Dragon Slain at Birmingham Festival Theatre
review in The Southsider Community Paper


Six
hundred years ago, a "passionately moral and wickedly comic"* poem was penned that still packs theaters with spellbound listeners. Sir Gawain and the Green Knight, as rendered by storyteller/actress Dolores Hydock and the early music group PanHarmonium, was such a smash that the Birmingham Festival Theatre held the show over for an extra, unpublicized matinee.


The matinee crowd itself was close to a full house, a great enthusiasm to see for one of the oldest art forms of all: telling a story. Of course, the live performance of period music could not have been more appropriate, better played or seamlessly integrated into Hydock's web of spoken word.

The PanHarmonium medieval music trio started the show with several 13th and 14th century tunes, taking time to point out interesting quirks or stories about a variety of fascinating instruments. Susan Marchant revealed the recorder (does everybody remember playing little plastic recorders in middle school?) is called such because it was used to train song birds, in essence, to "record" melodies into their repertoire. David Cantrell showed everyone how to work the bellows of a portative organ, and Gilbert Ritchie extolled the raucous virtues of the best named instrument -- the crumhorn.

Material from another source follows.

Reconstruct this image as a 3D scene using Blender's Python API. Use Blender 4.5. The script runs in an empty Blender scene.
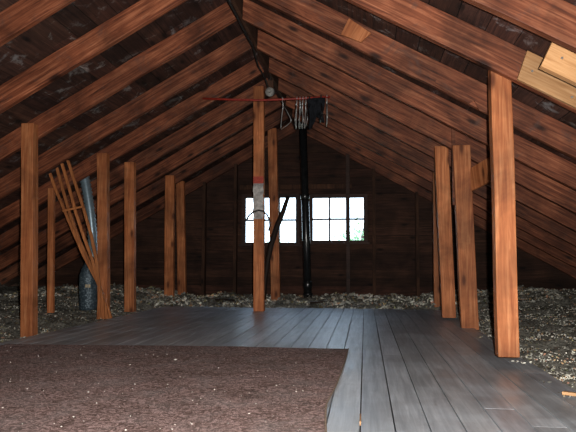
import bpy, math, random
from mathutils import Vector, Matrix, noise
random.seed(7)
C = bpy.context.scene.collection
sc = bpy.context.scene

# ------------------------------------------------------------------ camera
H = 0.6
FPX, YAW, PIT, ROL = 607.9, 0.1263, 0.0743, 0.0028
cy, sy, cp, sp_ = math.cos(YAW), math.sin(YAW), math.cos(PIT), math.sin(PIT)
FW = Vector((-sy*cp, cy*cp, sp_)); R0 = Vector((cy, sy, 0)); U0 = R0.cross(FW)
RT = math.cos(ROL)*R0 + math.sin(ROL)*U0
UP = -math.sin(ROL)*R0 + math.cos(ROL)*U0
CAM = Vector((0, 0, H))
def at(x, y, Y):
    """room point seen at photo position x, y, standing at depth Y of the attic"""
    d = FW + RT*((x-288)/FPX) - UP*((y-216)/FPX)
    return CAM + d*(Y/d.y)
cd = bpy.data.cameras.new('camera'); co = bpy.data.objects.new('camera', cd); C.objects.link(co)
cd.sensor_width = 36; cd.lens = FPX/576*36; cd.clip_start = 0.02
m = Matrix((RT, UP, -FW)).transposed().to_4x4(); m.translation = CAM
co.matrix_world = m
sc.camera = co

# ------------------------------------------------------------------ roof geometry
XR, ZR, SL, Y0, SPC = -1.0824, 2.733, 0.5608, 5.117, 0.7405
ANG = math.atan(SL); RD, RTH = 0.18, 0.052
YWALL = 9.8
def zlow(x): return ZR - SL*abs(x-XR)
def zroof(x): return zlow(x) + RD/math.cos(ANG)

# ------------------------------------------------------------------ materials
def mat(name):
    m = bpy.data.materials.new(name); m.use_nodes = True
    nt = m.node_tree; b = nt.nodes['Principled BSDF']
    return m, nt, b
def N(nt, t, **k):
    n = nt.nodes.new(t)
    for a, v in k.items():
        if a in n.inputs.keys(): n.inputs[a].default_value = v
        else: setattr(n, a, v)
    return n
def ramp(nt, stops, fac, interp='LINEAR'):
    r = nt.nodes.new('ShaderNodeValToRGB'); r.color_ramp.interpolation = interp
    e = r.color_ramp.elements
    while len(e) < len(stops): e.new(0.5)
    for q, (p, c) in zip(e, stops): q.position = p; q.color = (*c, 1) if len(c) == 3 else c
    nt.links.new(fac, r.inputs[0]); return r.outputs[0]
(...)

After the songs, including a round starring guest vocalists and including the audience, Dolores Hydock took over the stage with a strong, versatile presence. An attractive, petite woman, she would sculpt the big air around her with words, physical movements, and projection into the ferocious seven foot green monster. Or, in an instant, draw all the space into the form of a frightened boy facing mortality. Her ingenious use of a single prop, a gauzy green silk scarf, was an example of the best of minimalism, when it surprises the imagination. Together with incidental music and even sound effects from PanHarmonium, Hydock created a charming world of energized and relevant fantasy that one was sorry to have to leave.

*from the introduction to Burton Raffel's translation, one of several used in compiling Hydock's version.